RECORDED INFORMATION ::
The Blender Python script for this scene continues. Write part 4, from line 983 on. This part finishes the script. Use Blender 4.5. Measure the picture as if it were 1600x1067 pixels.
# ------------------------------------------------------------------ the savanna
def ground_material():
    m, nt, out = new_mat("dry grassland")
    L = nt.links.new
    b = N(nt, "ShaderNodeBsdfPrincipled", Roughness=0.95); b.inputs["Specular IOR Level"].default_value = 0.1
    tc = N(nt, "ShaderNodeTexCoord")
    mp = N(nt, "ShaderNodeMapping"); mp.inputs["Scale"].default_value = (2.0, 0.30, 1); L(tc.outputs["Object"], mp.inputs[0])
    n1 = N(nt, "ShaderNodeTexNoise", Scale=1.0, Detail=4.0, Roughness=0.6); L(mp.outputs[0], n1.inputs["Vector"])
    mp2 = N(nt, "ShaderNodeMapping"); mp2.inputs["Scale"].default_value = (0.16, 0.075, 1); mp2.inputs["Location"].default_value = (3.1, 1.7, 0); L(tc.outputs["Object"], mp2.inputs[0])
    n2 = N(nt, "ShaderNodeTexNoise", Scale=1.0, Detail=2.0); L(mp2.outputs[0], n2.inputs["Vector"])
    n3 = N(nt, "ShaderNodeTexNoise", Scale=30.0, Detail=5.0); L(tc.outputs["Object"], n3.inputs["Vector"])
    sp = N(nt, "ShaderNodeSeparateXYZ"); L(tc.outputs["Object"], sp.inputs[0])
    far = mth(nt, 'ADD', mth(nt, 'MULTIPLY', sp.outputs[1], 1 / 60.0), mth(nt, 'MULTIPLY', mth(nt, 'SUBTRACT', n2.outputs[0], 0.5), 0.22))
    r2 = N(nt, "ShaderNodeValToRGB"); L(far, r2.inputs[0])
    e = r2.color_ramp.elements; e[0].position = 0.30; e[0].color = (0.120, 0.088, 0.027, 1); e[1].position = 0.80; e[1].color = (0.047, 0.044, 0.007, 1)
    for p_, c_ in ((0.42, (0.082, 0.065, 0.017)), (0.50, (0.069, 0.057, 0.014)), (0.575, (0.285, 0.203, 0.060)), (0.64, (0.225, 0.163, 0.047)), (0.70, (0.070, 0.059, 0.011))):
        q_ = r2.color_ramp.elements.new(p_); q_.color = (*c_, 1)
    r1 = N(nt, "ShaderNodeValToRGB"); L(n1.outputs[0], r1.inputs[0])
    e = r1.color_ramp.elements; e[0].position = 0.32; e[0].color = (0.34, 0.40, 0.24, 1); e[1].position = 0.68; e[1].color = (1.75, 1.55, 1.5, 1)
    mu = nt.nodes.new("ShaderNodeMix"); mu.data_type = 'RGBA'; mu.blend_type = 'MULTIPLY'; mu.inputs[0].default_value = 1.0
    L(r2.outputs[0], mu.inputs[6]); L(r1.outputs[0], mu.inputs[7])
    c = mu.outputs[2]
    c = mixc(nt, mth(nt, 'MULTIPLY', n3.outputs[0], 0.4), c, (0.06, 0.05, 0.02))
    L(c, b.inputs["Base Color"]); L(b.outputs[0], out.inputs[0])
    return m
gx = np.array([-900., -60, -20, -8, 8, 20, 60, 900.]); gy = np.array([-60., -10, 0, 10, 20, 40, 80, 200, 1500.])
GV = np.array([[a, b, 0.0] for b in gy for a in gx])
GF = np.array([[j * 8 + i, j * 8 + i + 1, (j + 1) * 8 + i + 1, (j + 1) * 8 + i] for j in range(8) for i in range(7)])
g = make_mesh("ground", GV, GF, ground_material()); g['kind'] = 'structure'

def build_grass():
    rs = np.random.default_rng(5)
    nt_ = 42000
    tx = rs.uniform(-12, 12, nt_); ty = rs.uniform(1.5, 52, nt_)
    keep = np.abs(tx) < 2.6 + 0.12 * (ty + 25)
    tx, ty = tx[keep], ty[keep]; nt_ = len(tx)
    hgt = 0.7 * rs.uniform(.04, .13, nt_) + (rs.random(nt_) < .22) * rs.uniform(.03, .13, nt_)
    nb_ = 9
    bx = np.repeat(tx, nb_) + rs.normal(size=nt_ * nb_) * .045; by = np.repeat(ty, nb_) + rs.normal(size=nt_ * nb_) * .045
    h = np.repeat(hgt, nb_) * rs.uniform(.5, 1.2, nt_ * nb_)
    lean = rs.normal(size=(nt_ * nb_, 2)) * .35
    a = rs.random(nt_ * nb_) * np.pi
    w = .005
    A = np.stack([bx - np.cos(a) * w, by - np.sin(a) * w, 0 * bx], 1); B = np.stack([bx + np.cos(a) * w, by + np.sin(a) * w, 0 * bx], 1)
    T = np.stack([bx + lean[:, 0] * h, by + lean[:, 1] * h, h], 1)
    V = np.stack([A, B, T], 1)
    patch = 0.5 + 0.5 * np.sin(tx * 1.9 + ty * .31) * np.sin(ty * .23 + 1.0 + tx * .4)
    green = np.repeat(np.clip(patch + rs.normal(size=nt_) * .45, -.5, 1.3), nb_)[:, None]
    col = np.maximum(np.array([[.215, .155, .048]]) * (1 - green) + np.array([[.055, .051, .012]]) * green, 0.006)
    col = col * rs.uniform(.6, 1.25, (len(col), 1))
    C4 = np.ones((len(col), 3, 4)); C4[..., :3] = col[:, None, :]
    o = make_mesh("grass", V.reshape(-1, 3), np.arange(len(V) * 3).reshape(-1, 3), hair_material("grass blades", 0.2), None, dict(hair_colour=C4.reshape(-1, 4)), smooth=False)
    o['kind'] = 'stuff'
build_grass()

TASK OBJECTIVE :: Each line above must be printed exactly as it appears.

ANSWER TO THE EXERCISE ::
The Blender Python script for this scene continues. Write part 4, from line 983 on. This part finishes the script. Use Blender 4.5. Measure the picture as if it were 1600x1067 pixels.
# ------------------------------------------------------------------ the savanna
def ground_material():
    m, nt, out = new_mat("dry grassland")
    L = nt.links.new
    b = N(nt, "ShaderNodeBsdfPrincipled", Roughness=0.95); b.inputs["Specular IOR Level"].default_value = 0.1
    tc = N(nt, "ShaderNodeTexCoord")
    mp = N(nt, "ShaderNodeMapping"); mp.inputs["Scale"].default_value = (2.0, 0.30, 1); L(tc.outputs["Object"], mp.inputs[0])
    n1 = N(nt, "ShaderNodeTexNoise", Scale=1.0, Detail=4.0, Roughness=0.6); L(mp.outputs[0], n1.inputs["Vector"])
    mp2 = N(nt, "ShaderNodeMapping"); mp2.inputs["Scale"].default_value = (0.16, 0.075, 1); mp2.inputs["Location"].default_value = (3.1, 1.7, 0); L(tc.outputs["Object"], mp2.inputs[0])
    n2 = N(nt, "ShaderNodeTexNoise", Scale=1.0, Detail=2.0); L(mp2.outputs[0], n2.inputs["Vector"])
    n3 = N(nt, "ShaderNodeTexNoise", Scale=30.0, Detail=5.0); L(tc.outputs["Object"], n3.inputs["Vector"])
    sp = N(nt, "ShaderNodeSeparateXYZ"); L(tc.outputs["Object"], sp.inputs[0])
    far = mth(nt, 'ADD', mth(nt, 'MULTIPLY', sp.outputs[1], 1 / 60.0), mth(nt, 'MULTIPLY', mth(nt, 'SUBTRACT', n2.outputs[0], 0.5), 0.22))
    r2 = N(nt, "ShaderNodeValToRGB"); L(far, r2.inputs[0])
    e = r2.color_ramp.elements; e[0].position = 0.30; e[0].color = (0.120, 0.088, 0.027, 1); e[1].position = 0.80; e[1].color = (0.047, 0.044, 0.007, 1)
    for p_, c_ in ((0.42, (0.082, 0.065, 0.017)), (0.50, (0.069, 0.057, 0.014)), (0.575, (0.285, 0.203, 0.060)), (0.64, (0.225, 0.163, 0.047)), (0.70, (0.070, 0.059, 0.011))):
        q_ = r2.color_ramp.elements.new(p_); q_.color = (*c_, 1)
    r1 = N(nt, "ShaderNodeValToRGB"); L(n1.outputs[0], r1.inputs[0])
    e = r1.color_ramp.elements; e[0].position = 0.32; e[0].color = (0.34, 0.40, 0.24, 1); e[1].position = 0.68; e[1].color = (1.75, 1.55, 1.5, 1)
    mu = nt.nodes.new("ShaderNodeMix"); mu.data_type = 'RGBA'; mu.blend_type = 'MULTIPLY'; mu.inputs[0].default_value = 1.0
    L(r2.outputs[0], mu.inputs[6]); L(r1.outputs[0], mu.inputs[7])
    c = mu.outputs[2]
    c = mixc(nt, mth(nt, 'MULTIPLY', n3.outputs[0], 0.4), c, (0.06, 0.05, 0.02))
    L(c, b.inputs["Base Color"]); L(b.outputs[0], out.inputs[0])
    return m
gx = np.array([-900., -60, -20, -8, 8, 20, 60, 900.]); gy = np.array([-60., -10, 0, 10, 20, 40, 80, 200, 1500.])
GV = np.array([[a, b, 0.0] for b in gy for a in gx])
GF = np.array([[j * 8 + i, j * 8 + i + 1, (j + 1) * 8 + i + 1, (j + 1) * 8 + i] for j in range(8) for i in range(7)])
g = make_mesh("ground", GV, GF, ground_material()); g['kind'] = 'structure'

def build_grass():
    rs = np.random.default_rng(5)
    nt_ = 42000
    tx = rs.uniform(-12, 12, nt_); ty = rs.uniform(1.5, 52, nt_)
    keep = np.abs(tx) < 2.6 + 0.12 * (ty + 25)
    tx, ty = tx[keep], ty[keep]; nt_ = len(tx)
    hgt = 0.7 * rs.uniform(.04, .13, nt_) + (rs.random(nt_) < .22) * rs.uniform(.03, .13, nt_)
    nb_ = 9
    bx = np.repeat(tx, nb_) + rs.normal(size=nt_ * nb_) * .045; by = np.repeat(ty, nb_) + rs.normal(size=nt_ * nb_) * .045
    h = np.repeat(hgt, nb_) * rs.uniform(.5, 1.2, nt_ * nb_)
    lean = rs.normal(size=(nt_ * nb_, 2)) * .35
    a = rs.random(nt_ * nb_) * np.pi
    w = .005
    A = np.stack([bx - np.cos(a) * w, by - np.sin(a) * w, 0 * bx], 1); B = np.stack([bx + np.cos(a) * w, by + np.sin(a) * w, 0 * bx], 1)
    T = np.stack([bx + lean[:, 0] * h, by + lean[:, 1] * h, h], 1)
    V = np.stack([A, B, T], 1)
    patch = 0.5 + 0.5 * np.sin(tx * 1.9 + ty * .31) * np.sin(ty * .23 + 1.0 + tx * .4)
    green = np.repeat(np.clip(patch + rs.normal(size=nt_) * .45, -.5, 1.3), nb_)[:, None]
    col = np.maximum(np.array([[.215, .155, .048]]) * (1 - green) + np.array([[.055, .051, .012]]) * green, 0.006)
    col = col * rs.uniform(.6, 1.25, (len(col), 1))
    C4 = np.ones((len(col), 3, 4)); C4[..., :3] = col[:, None, :]
    o = make_mesh("grass", V.reshape(-1, 3), np.arange(len(V) * 3).reshape(-1, 3), hair_material("grass blades", 0.2), None, dict(hair_colour=C4.reshape(-1, 4)), smooth=False)
    o['kind'] = 'stuff'
build_grass()